North Korean leader Kim Jong Un greets Chung Eui-yong, head of South Korea's presidential National Security Office, in Pyongyang, North Korea, on March 6, 2018. Photo: The Presidential Blue House / Yonhap via Reuters

North Korean leader Kim Jong-un met senior South Korean officials for a four-hour dinner on Monday evening, the first time he has met South Korean officials since taking power in 2011.

North Korean state media on Tuesday described the visit of South Korean envoys as “satisfactory.” The dinner included discussions about “easing the acute military tensions on the Korean peninsula” and activating a range of dialogue channels and contacts. Media added that Kim seeks to “write a new history of national reunification.”

However, it is not yet clear if the key issue of North Korea’s willingness to discuss steps toward denuclearization was discussed. A further meeting between officials from North and South is expected today.

South Korean President Moon Jae-in’s National Security Director, Chung Eui-yong, is leading a ten-member delegation to Pyongyang. It is the first major South-to-North diplomatic deploymeny since the sister of Kim Jong-un, Kim Jo-yong, invited Moon to meet her brother during her visit to the South last month.

That invitation took place amid moves toward inter-Korean rapprochement at what Moon has dubbed “The Peace Olympics” – the 2018 Winter Olympic Games, which started on February 9 and will end with the closing of the Winter Paralympics on 18 March. Those moves included the dispatch, by Pyongyang, of the first-ever member of North Korea’s Kim clan to visit South Korea, and also of a senior general.

The Southern delegation had hoped to meet with Kim himself – but the meeting had not been guaranteed.

“I will certainly deliver President Moon’s firm resolve to achieve a denuclearization of the Korean Peninsula and genuine and permanent peace on the Korean Peninsula,” Chung said at a press conference before departure on Monday, according to agencies. He said he would try to find ways to restart direct dialogue between Pyongyang and Washington – a key Moon objective.

North Korean leader Kim Jong Un poses for photographs with a South Korean delegation led by Chung Eui-yong (second from left) in Pyongyang, North Korea, on March 6, 2018. Photo: The Presidential Blue House / Yonhap via Reuters

Chung’s 10-member delegation includes National Intelligence Service chief Suh Hoon and Vice-Unification Minister Chun Hae-sung. After their two-day trip to the North, they will visit Washington DC to brief US officials.

Last Thursday, Moon told US President Donald Trump in a telephone call that he was preparing to send an envoy to the North.

On Saturday, in Washington, Trump told reporters he knows North Korea wants to talk, but said the country would have to “de-nuke.” It is not clear whether Trump intended discussion of the issue to be a pre-condition of talks taking place or an end-goal.
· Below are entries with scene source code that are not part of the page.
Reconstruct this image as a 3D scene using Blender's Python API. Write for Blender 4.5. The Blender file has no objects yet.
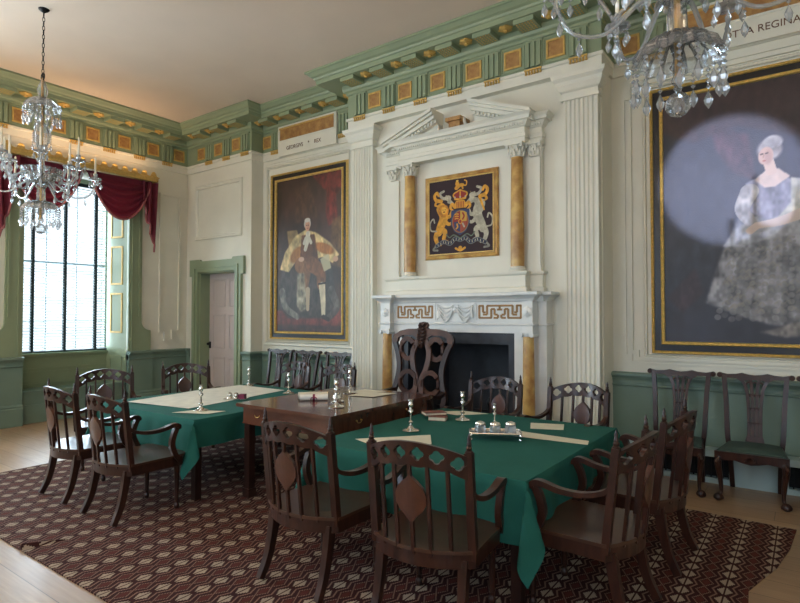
import bpy, bmesh, math, random
import numpy as np
from mathutils import Vector, Matrix
from mathutils.geometry import delaunay_2d_cdt
PI = math.pi
random.seed(7)
S = bpy.context.scene
COL = S.collection

# ------------------------------------------------------------------ camera
cam = bpy.data.objects.new('camera', bpy.data.cameras.new('camera')); COL.objects.link(cam)
cam.location = (0, 0, 1.6)
cam.rotation_euler = (math.radians(90 + 1.404), 0, math.radians(36.0))
cam.data.sensor_width = 36; cam.data.lens = 36 * 561.1 / 800
cam.data.clip_start = 0.05
S.camera = cam

# ------------------------------------------------------------------ world, light, exposure
W = bpy.data.worlds.new('sky'); S.world = W; W.use_nodes = True
bg = W.node_tree.nodes['Background']
bg.inputs[0].default_value = (0.82, 0.92, 1.0, 1); bg.inputs[1].default_value = 1.5

def area(name, loc, rot, sx, sy, power, color, spread=180):
    l = bpy.data.lights.new(name, 'AREA'); l.shape = 'RECTANGLE'; l.size = sx; l.size_y = sy
    l.energy = power; l.color = color; l.spread = math.radians(spread)
    o = bpy.data.objects.new(name, l); COL.objects.link(o); o.location = loc; o.rotation_euler = rot
    return o
# daylight in the window openings (left wall and the wall behind the camera)
area('daylight_left', (-9.98, 4.16, 2.45), (0, -PI/2, 0), 2.9, 1.4, 190, (0.68, 0.85, 1.0))
area('daylight_left_near', (-9.98, 0.85, 2.45), (0, -PI/2, 0), 2.7, 1.3, 380, (0.66, 0.84, 1.0))
FW = [-7.4, -3.44, 0.6]
for i, x in enumerate(FW):
    area('daylight_front', (x, -1.22, 2.4), (PI/2, 0, 0), 1.35, 2.7, (52, 74, 74)[i], (0.58, 0.76, 1.0))
# warm uplights hidden on top of the pelmets
area('uplight_left', (-9.06, 4.17, 4.03), (0, PI*1.10, 0), 0.08, 2.1, 9, (1.0, 0.64, 0.36))
area('uplight_left_near', (-9.14, 0.85, 4.03), (0, PI, 0), 0.08, 2.1, 20, (1.0, 0.68, 0.38))
for x in FW:
    area('uplight_front', (x, -0.72, 4.03), (PI, 0, 0), 2.1, 0.08, 68, (1.0, 0.76, 0.56))
# added spot lamp that makes the glare disc on the large right-hand portrait
sp = bpy.data.lights.new('glare_spot', 'SPOT'); sp.energy = 1600; sp.color = (0.60, 0.68, 1.0)
sp.spot_size = math.radians(11.0); sp.spot_blend = 0.3; sp.shadow_soft_size = 0.03
so = bpy.data.objects.new('glare_spot', sp); COL.objects.link(so)
so.location = (-1.28, -0.5, 4.15)
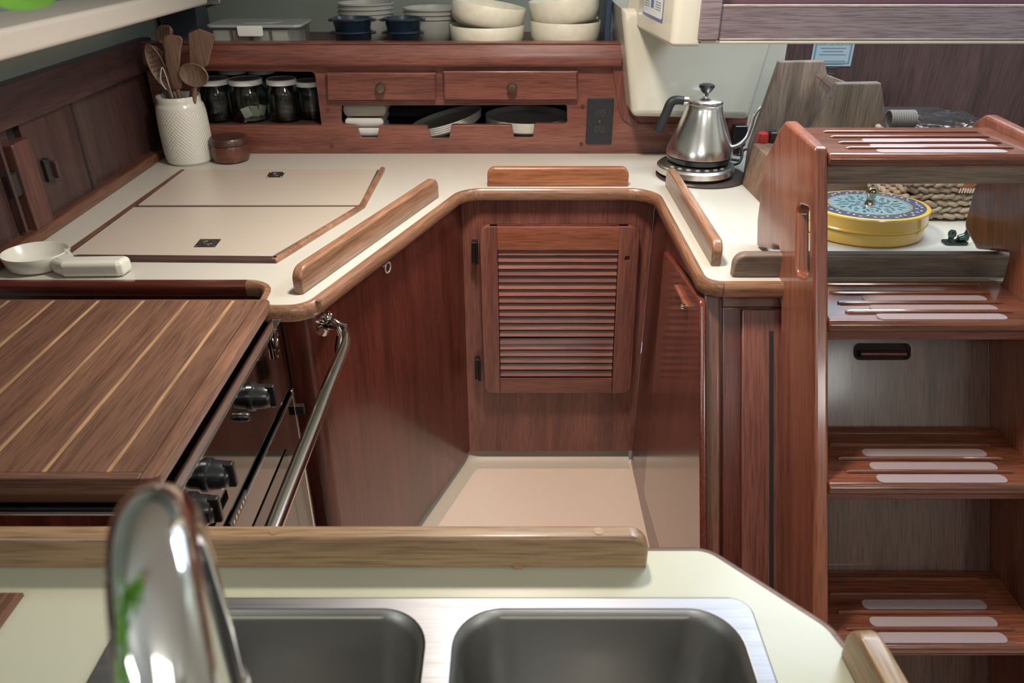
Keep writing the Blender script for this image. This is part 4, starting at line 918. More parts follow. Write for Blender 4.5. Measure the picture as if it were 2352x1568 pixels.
jar(jx(608, jf+.1), jf+0.105, 0.044, 0.125, 'rear glass jar between the second and third front jars')
for k, (du, a_) in enumerate(((-8, 0.3), (6, -0.4), (14, 0.9))):
    me = boxm(-0.012, 0.012, -0.001, 0.001, 0, 0.03); me.transform(Matrix.Translation((jx(575+du, jf), jf-0.01+0.012*k, jz+0.008)) @ Euler((0.2, 0.3*k-0.3, a_)).to_matrix().to_4x4())
    link('paper_slip', me, plain('paper_green', (0.5, 0.52, 0.40), 0.7), None); 
for o, q in zip([o for o in bpy.data.objects if o.name.startswith('paper_slip')], ('leftmost', 'middle', 'rightmost')): tag(o, q+' small pale paper packet inside the largest jar', 'packet', 'paper packets in the jar')

# ---- upper shelf crockery
def bowlm(r, hh, flat=0.80):
    return [(0, 0), (r*flat*0.9, 0), (r*flat, 0.001), (r*0.93, hh*0.16), (r*0.985, hh*0.45), (r, hh*0.97), (r*0.985, hh), (r*0.955, hh*0.97), (r*0.93, hh*0.6), (r*0.84, hh*0.3), (r*0.6, 0.008), (0, 0.006)]
def crock(name, me, mat, label, cat, group=None):
    o = link(name, me, mat, None, ang=60); return tag(o, label, cat, group)
yb_ = YB+0.105
def lowhigh(u0, u1, vtop, vup, side, l1_, l2_):
    u = (u0+u1)/2; r = rad((u1-u0)/2, yb_, SHZ+0.04)*1.0; x = py(u, 70, yb_).x
    hh = py(u, vtop, yb_-r).z-SHZ
    crock('stoneware_bowl', lathem(bowlm(r, hh), (x, yb_, SHZ), 48, cap=False), BOWLM, l1_, 'bowl', 'speckled cream bowls on the upper shelf')
    me = lathem(bowlm(r, hh), (x, yb_, SHZ+hh*0.68), 48, cap=False); xf(me, (x+side*r*0.9, yb_, SHZ+hh), 0, side*math.radians(8.5), 0)
    crock('stoneware_bowl', me, BOWLM, l2_, 'bowl', 'speckled cream bowls on the upper shelf')
lowhigh(1034, 1204, 66, 30, 1, 'lower cream bowl of the middle pair on upper shelf', 'upper cream bowl tilted down to the right, in the middle pair')
lowhigh(1218, 1379, 56, 20, -1, 'lower cream bowl of the pair nearest the housing', 'upper cream bowl tilted up to the right, nearest the housing')
def ramekin(u0, u1, z0_, vtop, label):
    y = YB+0.075; u = (u0+u1)/2; r = rad((u1-u0)/2, y, SHZ+0.04); x = py(u, 70, y).x
    hh = 0.046
    pr = [(0, 0), (r*0.74, 0), (r*0.80, 0.003), (r*0.93, hh*0.85), (r*1.0, hh*0.9), (r*1.0, hh), (r*0.9, hh), (r*0.74, 0.005), (0, 0.004)]
    t = thing('ramekin', (x, y, z0_), label, 'ramekin', 'dark navy ramekins on the upper shelf')
    link('cup', lathem(pr, (x, y, z0_), 40, cap=False), NAVY, t, ang=50)
    for s in (-1, 1): box('tab_handle', x+s*r*1.03-0.006, x+s*r*1.03+0.006, y-0.012, y+0.012, z0_+hh*0.80, z0_+hh*0.95, NAVY, t, 0.002)
ramekin(766, 856, SHZ+0.001, 66, 'lower navy ramekin of the left pair on the upper shelf')
ramekin(764, 858, SHZ+0.0325, 43, 'upper navy ramekin of the left pair on the upper shelf')
ramekin(884, 968, SHZ+0.001, 66, 'lower navy ramekin of the pair before the ribbed grey bowls')
ramekin(882, 972, SHZ+0.0325, 43, 'upper navy ramekin of the pair before the ribbed grey bowls')
yg = YB+0.215
def gstack(u0, u1, vt, n, hb, lab, grp):
    u = (u0+u1)/2; r = rad((u1-u0)/2, yg, SHZ+0.08); x = py(u, 40, yg).x
    top = py(u, vt, yg-r).z-SHZ; step = 0.0115
    h0 = top-step*(n-1)
    for k in range(n):
        hh = h0 if k == 0 else min(h0, 0.045)
        base = SHZ+top-step*(n-1-k)-hh
        pr = [(0, 0), (r*0.60, 0), (r*0.66, 0.003), (r*0.90, hh*0.5), (r*0.95, hh-0.004), (r, hh-0.003), (r, hh), (r*0.93, hh), (r*0.86, hh*0.5), (r*0.5, hh*0.14), (0, hh*0.12)]
        crock('grey_bowl', lathem(pr, (x, yg, base+0.0005), 48, cap=False), GREYC, ('bottom' if k == 0 else 'top' if k == n-1 else 'second' if k == 1 else 'third')+' '+lab, 'bowl', grp)
gstack(777, 906, 12, 4, 0.05, 'grey bowl in the tall stack above the left ramekins', 'grey bowls stacked on the upper shelf')
gstack(926, 1062, 24, 3, 0.05, 'grey bowl in the stack behind the right ramekins', 'grey bowls stacked on the upper shelf')
dt = box('dark_tray', py(1381, 40, YB+0.15).x, py(1394, 40, YB+0.15).x, YB+0.04, YB+0.24, SHZ+0.0005, SHZ+0.2, plain('navy_tray', (0.03, 0.05, 0.09), 0.4), None, 0.004)
tag(dt, 'dark blue tray standing on edge beside the right bowls', 'tray')
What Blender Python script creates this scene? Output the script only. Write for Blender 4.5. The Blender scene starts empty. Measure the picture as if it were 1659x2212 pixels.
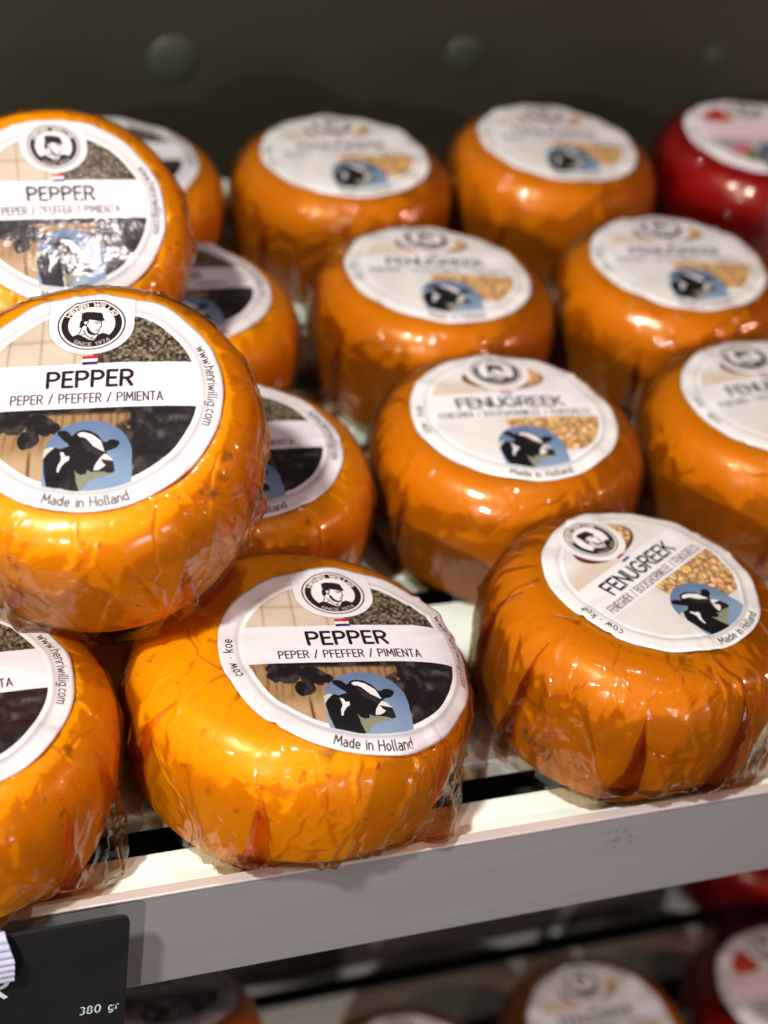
import bpy, math, random
import numpy as np
from mathutils import Vector, Matrix

# ------------------------------------------------------------------ scene, camera, light
S = bpy.context.scene
COL = S.collection
S.render.engine = 'CYCLES'
S.cycles.use_denoising = True
S.cycles.use_adaptive_sampling = True
S.cycles.adaptive_threshold = 0.025
S.cycles.max_bounces = 8
S.cycles.diffuse_bounces = 3
S.cycles.glossy_bounces = 3
S.cycles.transparent_max_bounces = 20
S.cycles.caustics_reflective = False
S.cycles.caustics_refractive = False
S.cycles.sample_clamp_indirect = 6.0
S.view_settings.view_transform = 'Standard'
S.view_settings.look = 'None'
S.view_settings.exposure = 0.12
S.view_settings.gamma = 1.0

YAW, PITCH, ROLL = 0.41626625, 0.65789244, 0.16353966
CAM = Vector((0.0, -0.29922, 0.38909))
fw = Vector((math.sin(YAW) * math.cos(PITCH), math.cos(YAW) * math.cos(PITCH), -math.sin(PITCH)))
r0 = Vector((math.cos(YAW), -math.sin(YAW), 0)); u0 = r0.cross(fw)
rt = r0 * math.cos(ROLL) + u0 * math.sin(ROLL); up = rt.cross(fw)
cd = bpy.data.cameras.new('camera'); cam = bpy.data.objects.new('camera', cd); COL.objects.link(cam)
Mx = Matrix((rt, up, -fw)).transposed().to_4x4(); Mx.translation = CAM
cam.matrix_world = Mx
cd.sensor_fit = 'HORIZONTAL'; cd.sensor_width = 36.0; cd.lens = 36.0 * 3647.0 / 1659.0
cd.clip_start = 0.01; cd.clip_end = 50
cd.dof.use_dof = True; cd.dof.focus_distance = 0.488; cd.dof.aperture_fstop = 9.6
S.camera = cam

W = bpy.data.worlds.new('World'); S.world = W; W.use_nodes = True
bg = W.node_tree.nodes['Background']; bg.inputs[0].default_value = (0.62, 0.50, 0.52, 1); bg.inputs[1].default_value = 0.05

def lamp_spot(name, loc, target, watts, col, radius, deg=50, blend=.4):
    d = bpy.data.lights.new(name, 'SPOT'); d.energy = watts; d.color = col; d.shadow_soft_size = radius
    d.spot_size = math.radians(deg); d.spot_blend = blend
    o = bpy.data.objects.new(name, d); COL.objects.link(o); o.location = loc
    o.rotation_euler = (Vector(target) - Vector(loc)).to_track_quat('-Z', 'Y').to_euler()
def lamp_area(name, loc, target, watts, col, sx, sy):
    d = bpy.data.lights.new(name, 'AREA'); d.energy = watts; d.color = col; d.shape = 'RECTANGLE'; d.size = sx; d.size_y = sy
    o = bpy.data.objects.new(name, d); COL.objects.link(o); o.location = loc
    o.rotation_euler = (Vector(target) - Vector(loc)).to_track_quat('-Z', 'Y').to_euler()
lamp_spot('key_spotlight', (-0.67, -0.53, 1.41), (0.13, 0.08, 0), 150, (1.0, 0.985, 0.90), 0.055, 46, 0.7)
lamp_spot('ceiling_spotlight', (0.36, 0.0, 1.65), (0.09, 0.18, 0.1), 27, (1.0, 0.88, 0.88), 0.05, 19, 1.0)
lamp_spot('front_spotlight', (-0.95, -1.40, 0.80), (0.07, 0.06, 0), 74, (1.0, 0.89, 0.84), 0.022, 25, 1.0)
lamp_spot('side_spotlight', (1.5, -0.45, 0.75), (0.25, 0.12, 0.03), 22, (1.0, 0.46, 0.34), 0.045, 50)
lamp_spot('far_spotlight', (0.25, -1.5, 1.7), (0.2, 0.1, 0.03), 5, (1.0, 0.84, 0.66), 0.02, 40)
lamp_spot('lower_spotlight', (0.75, -1.25, 0.05), (0.38, 0.11, -0.31), 75, (0.92, 1.0, 0.90), 0.03, 15, 0.8)
lamp_area('shop_glow', (0.5, -1.5, 0.25), (0.2, 0.1, 0.0), 4.0, (1.0, 0.84, 0.92), 0.4, 0.25)

# ------------------------------------------------------------------ small helpers
def tag(o, label=None, cat=None, group=None, kind=None):
    if label: o['label'] = label
    if cat: o['category'] = cat
    if group: o['group'] = group
    if kind: o['kind'] = kind
    return o
def empty(name, loc=(0, 0, 0)):
    o = bpy.data.objects.new(name, None); COL.objects.link(o); o.location = loc; o.empty_display_size = .02
    return o
def mesh_obj(name, verts, faces, mat, parent=None, smooth=True, uvs=None):
    me = bpy.data.meshes.new(name)
    me.from_pydata([tuple(v) for v in verts] if not isinstance(verts, np.ndarray) else verts.tolist(), [], faces)
    if smooth: me.polygons.foreach_set('use_smooth', [True] * len(me.polygons))
    if uvs is not None:
        l = me.uv_layers.new(name='UVMap'); idx = np.empty(len(me.loops), int); me.loops.foreach_get('vertex_index', idx)
        l.data.foreach_set('uv', np.asarray(uvs)[idx].ravel())
    me.update()
    o = bpy.data.objects.new(name, me); COL.objects.link(o); me.materials.append(mat)
    if parent: o.parent = parent
    return o
def bevel_box(name, lo, hi, mat, parent=None, bev=0.0006, seg=2):
    import bmesh
    bm = bmesh.new(); bmesh.ops.create_cube(bm, size=1)
    for v in bm.verts:
        v.co = Vector([lo[i] + (v.co[i] + .5) * (hi[i] - lo[i]) for i in range(3)])
    bmesh.ops.bevel(bm, geom=list(bm.edges), offset=bev, segments=seg, affect='EDGES', profile=.6)
    me = bpy.data.meshes.new(name); bm.to_mesh(me); bm.free()
    o = bpy.data.objects.new(name, me); COL.objects.link(o); me.materials.append(mat)
    if parent: o.parent = parent
    return o

class NT:
    def __init__(s, name):
        s.m = bpy.data.materials.new(name); s.m.use_nodes = True; s.t = s.m.node_tree; s.t.nodes.clear()
        s.out = s.n('ShaderNodeOutputMaterial')
    def n(s, typ, **kw):
        nd = s.t.nodes.new(typ)
        for k, v in kw.items():
            if k == 'ins':
                for a, b in v.items():
                    if hasattr(b, 'is_output'): s.t.links.new(b, nd.inputs[a])
                    else: nd.inputs[a].default_value = b
            else: setattr(nd, k, v)
        return nd
    def link(s, a, b): s.t.links.new(a, b)
    def surf(s, sh): s.link(sh, s.out.inputs['Surface']); return s.m
    def ramp(s, fac, stops):
        r = s.n('ShaderNodeValToRGB'); s.link(fac, r.inputs[0]); cr = r.color_ramp
        while len(cr.elements) < len(stops): cr.elements.new(.5)
        for e, (p, c) in zip(cr.elements, stops): e.position = p; e.color = (*c, 1) if len(c) == 3 else c
        return r.outputs[0]
    def mix(s, fac, a, b, mode='MIX'):
        m = s.n('ShaderNodeMix', data_type='RGBA', blend_type=mode)
        for i, v in ((0, fac), (6, a), (7, b)):
            if hasattr(v, 'is_output'): s.link(v, m.inputs[i])
            else: m.inputs[i].default_value = v if i == 0 else (*v, 1)
        return m.outputs[2]

def coords(t, seeded=True):
    tc = t.n('ShaderNodeTexCoord')
    if not seeded: return tc.outputs['Object']
    oi = t.n('ShaderNodeObjectInfo')
    ad = t.n('ShaderNodeVectorMath', operation='MULTIPLY_ADD', ins={0: oi.outputs['Random'], 1: (7.3, 3.1, 5.7), 2: tc.outputs['Object']})
    return ad.outputs[0]

# ------------------------------------------------------------------ materials
def rind_mat(name, c1, c2, speck):
    t = NT(name); co = coords(t)
    n1 = t.n('ShaderNodeTexNoise', ins={'Vector': co, 'Scale': 38, 'Detail': 3})
    col = t.mix(n1.outputs[0], c1, c2)
    if speck:
        for sc, th, seed in ((95, .26, 0.0), (170, .24, 3.3), (62, .15, 9.1)):
            of = t.n('ShaderNodeVectorMath', operation='ADD', ins={0: co, 1: (seed, seed, 0)})
            wob = t.n('ShaderNodeTexNoise', ins={'Vector': of.outputs[0], 'Scale': 260, 'Detail': 2})
            ofw = t.n('ShaderNodeVectorMath', operation='MULTIPLY_ADD', ins={0: wob.outputs['Color'], 1: (.006, .006, .006), 2: of.outputs[0]})
            v = t.n('ShaderNodeTexVoronoi', ins={'Vector': ofw.outputs[0], 'Scale': sc})
            pick = t.ramp(v.outputs['Color'], [(0, (0, 0, 0)), (.52, (0, 0, 0)), (.60, (1, 1, 1))])
            dot = t.ramp(v.outputs['Distance'], [(0, (1, 1, 1)), (th * .45, (.75, .75, .75)), (th, (0, 0, 0))])
            f = t.n('ShaderNodeMath', operation='MULTIPLY', ins={0: pick, 1: dot})
            f2 = t.n('ShaderNodeMath', operation='MULTIPLY', ins={0: f.outputs[0], 1: .66})
            col = t.mix(f2.outputs[0], col, (.07, .055, .012))
    b = t.n('ShaderNodeBsdfPrincipled', ins={'Base Color': col, 'Roughness': .36, 'Specular IOR Level': .30, 'Specular Tint': (1, .86, .45, 1), 'Subsurface Weight': .6,
            'Subsurface Radius': (1.0, .42, .05), 'Subsurface Scale': .010})
    nb = t.n('ShaderNodeTexNoise', ins={'Vector': co, 'Scale': 90, 'Detail': 4})
    bp = t.n('ShaderNodeBump', ins={'Height': nb.outputs[0], 'Strength': .15, 'Distance': .001})
    t.link(bp.outputs[0], b.inputs['Normal'])
    return t.surf(b.outputs[0])

def film_mat(name, tint, crumple=1.0, edge_dark=.70):
    """clear amber cellophane: tinted see-through, mirror-like, crinkled"""
    t = NT(name); co = coords(t)
    wob = t.n('ShaderNodeTexNoise', ins={'Vector': co, 'Scale': 55, 'Detail': 2})
    cw = t.n('ShaderNodeVectorMath', operation='MULTIPLY_ADD', ins={0: wob.outputs['Color'], 1: (.012, .012, .012), 2: co})
    hs = []
    for sc, am in ((75, 1.0), (190, .35)):
        v = t.n('ShaderNodeTexVoronoi', ins={'Vector': cw.outputs[0], 'Scale': sc})
        p = t.n('ShaderNodeMath', operation='POWER', ins={0: v.outputs['Distance'], 1: 2.0})
        q = t.n('ShaderNodeMath', operation='MULTIPLY', ins={0: p.outputs[0], 1: am}); hs.append(q.outputs[0])
    h = t.n('ShaderNodeMath', operation='ADD', ins={0: hs[0], 1: hs[1]})
    def net(sc, wd, off):
        ml = t.n('ShaderNodeMapping', ins={'Vector': cw.outputs[0], 'Location': off, 'Scale': (1, 1, .55)})
        v = t.n('ShaderNodeTexVoronoi', feature='DISTANCE_TO_EDGE', ins={'Vector': ml.outputs[0], 'Scale': sc})
        return t.ramp(v.outputs['Distance'], [(0, (1, 1, 1)), (wd, (0, 0, 0))])
    mk = t.n('ShaderNodeTexNoise', ins={'Vector': co, 'Scale': 26, 'Detail': 1})
    mr = t.ramp(mk.outputs[0], [(.42, (.04, .04, .04)), (.66, (1, 1, 1))])
    mk2 = t.n('ShaderNodeTexNoise', ins={'Vector': co, 'Scale': 60, 'Detail': 1})
    mr2 = t.ramp(mk2.outputs[0], [(.46, (0, 0, 0)), (.62, (1, 1, 1))])
    n1 = t.n('ShaderNodeMath', operation='MULTIPLY', ins={0: net(48, .035, (0, 0, 0)), 1: mr2})
    n2 = t.n('ShaderNodeMath', operation='MULTIPLY', ins={0: net(120, .07, (.3, .1, .7)), 1: mr})
    n3 = t.n('ShaderNodeMath', operation='MULTIPLY_ADD', ins={0: n2.outputs[0], 1: .10, 2: n1.outputs[0]})
    hm0 = t.n('ShaderNodeMath', operation='MULTIPLY', ins={0: h.outputs[0], 1: mr})
    hm = t.n('ShaderNodeMath', operation='MULTIPLY_ADD', ins={0: n3.outputs[0], 1: .34, 2: hm0.outputs[0]})
    bp = t.n('ShaderNodeBump', ins={'Height': hm.outputs[0], 'Strength': min(1, .6 * crumple), 'Distance': .0024})
    lw = t.n('ShaderNodeLayerWeight', ins={'Blend': .5})
    tr = t.mix(lw.outputs['Facing'], tint, tuple(c * (edge_dark + .0) ** (1.0 - .45 * (c > .8)) for c in tint))
    T = t.n('ShaderNodeBsdfTransparent', ins={'Color': tr})
    G = t.n('ShaderNodeBsdfGlossy', ins={'Color': (1, .97, .93, 1), 'Roughness': .055, 'Normal': bp.outputs[0]})
    G2 = t.n('ShaderNodeBsdfGlossy', ins={'Color': (1, .95, .86, 1), 'Roughness': .24, 'Normal': bp.outputs[0]})
    GM = t.n('ShaderNodeMixShader', ins={0: .38}); t.link(G.outputs[0], GM.inputs[1]); t.link(G2.outputs[0], GM.inputs[2]); G = GM
    fr = t.n('ShaderNodeFresnel', ins={'IOR': 1.5, 'Normal': bp.outputs[0]})
    f2 = t.n('ShaderNodeMath', operation='MULTIPLY_ADD', ins={0: fr.outputs[0], 1: .70, 2: .004})
    cl = t.n('ShaderNodeClamp', ins={'Value': f2.outputs[0], 'Max': .75})
    m = t.n('ShaderNodeMixShader', ins={0: cl.outputs[0]})
    t.link(T.outputs[0], m.inputs[1]); t.link(G.outputs[0], m.inputs[2])
    return t.surf(m.outputs[0])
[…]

He added: “Let’s see what happens.”

While North Korea created good political vibes in South Korea last month by deploying athletes, an orchestra and cheerleaders during the Games, it remains to be seen whether the regime is willing even to discuss its nuclear programs, in which it has invested massive amounts of scarce capital and from which it has reaped increasing international isolation and UN Security Council sanctions.

In the first North-South meeting held prior to the Olympics, the North Korean delegation reacted angrily when the South Korean side raised the issue of denuclearization.

The Winter Olympics have offered a breathing space following sky-high peninsular tensions prompted last year by Pyongyang’s testing of an intercontinental ballistic with the capability to hit anywhere in the continental US, and by unusually strong words from Washington. Various signals have also indicated Washington may be preparing some kind of limited military strike on North Korea to attenuate its strategic nuclear capabilities.

South Korean-US military drills are expected to resume soon after the Winter Paralympics end – drills which Pyongyang customarily responds to with bellicose rhetoric, making spring the tensest time on the Korean calendar.